The Malays are not barbarians, and their language by its grace and adaptability has shown its right to be. To-day it is the mother tongue of more than forty millions of people, and the lingua franca of Chinamen, Hindus, European, and natives. It is spoken from Madagascar to the distant islands of the Pacific, and from the Philippines to Australia. With it one can barter in Celebes and sell in Java; converse with a sultan in Sumatra or a Spaniard in Manila. Moreover, it is soft and melodious, rich in expression, poetical in idiom, and simple in structure—a language almost without grammar and yet of immense vocabulary, with subtle distinctions and fine gradations of thought and meaning; a language that sounds in one's ears long after Tanah Malayu and the coral islands and the jungle strand have sunk into hazy recollection, just as they once dropped out of sight behind one's departing ship.
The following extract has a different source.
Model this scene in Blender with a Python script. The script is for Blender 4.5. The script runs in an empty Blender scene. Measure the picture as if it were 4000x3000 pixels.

Malay is written in the Arabic character, which was adopted with Mohammedanism, probably in the thirteenth century. Anciently, the Malays used a writing of their own, but it is not yet clearly settled what it was. There are now thirty-four characters employed, each varying in form, according as it is isolated, final, medial, or initial. Naturally, the Arabic influence over the language has been a marked one; the priest who dictates in the religion of a people is a molder and shaper of language. We have only to recall the Catholic Church and the influence of the Latin tongue in the mouths of her priests to know that this is so. Many Arabic words and phrases have been adopted, but more in the language of literature than in that of everyday speech. A large number of expressions of court and royalty, and terms of law and religion, are Arabic; also the names of months, days, and many articles of commerce and trade; nevertheless, the language of common speech is still Malay.

Another influence, also, has been felt in the Malay—that of the Sanskrit language. The presence of many Sanskrit words has caused some very ingenious theories to be constructed in proof that the Malays were of Indian origin, and such word fragments the survival of the primitive tongue. Such theories, however, have not stood the test of philology, and the fact still remains that the language is essentially unique, with an origin lost in the darkness of remote antiquity. However, Sanskrit influence has been much greater, and has penetrated much deeper into the elemental structure of the language than the Arabic. In fact, the aboriginal language, before it felt the animating spirit of the Aryan tongue, must have been a barren one, the language of a primitive man, a fisherman, a hunter, a careless tiller of the soil. As Maxwell says in his Manual of the Malay Language, the Sanskrit word hala (plow) marks a revolution in Malayan agriculture and, one may say further, Malayan civilization. What changed the methods of cultivating the soil, changed the people themselves. It is probable that this change came through contact with people to whom Sanskrit was a vernacular tongue, but whether through conquest by the sword or by religion is hard to tell. Perhaps it was by both. At any rate, it was deep and strong, and left a lasting impression on the language. Sanskrit names fastened on trees, plants, grain, fruits, household and agricultural implements, parts of the body, articles of commerce, animals, metals and minerals, time and its division and measurement, family relationships, abstract conceptions, warfare, and fundamental ideas of religion and superstition. Such a conquest must have been an early and tremendous one.

Strangely enough, Malay is almost a grammarless tongue. It has no proper article, and its substantives may serve equally well as verbs, being singular or plural, and entirely genderless. However, adjectives and a process of reduplication often indicate number, and gender words are added to nouns to make sex allusions plain. Whatever there is of declension is prepositional as in English, and possessives are formed by putting the adjectives after the noun as in Italian. Nouns are primitive and derivative, the derivations being formed by suffixes or prefixes, or both, and one's mastery of the language may be gauged by the idiomatic way in which he handles these Anhängsel. Adjectives are uninflected.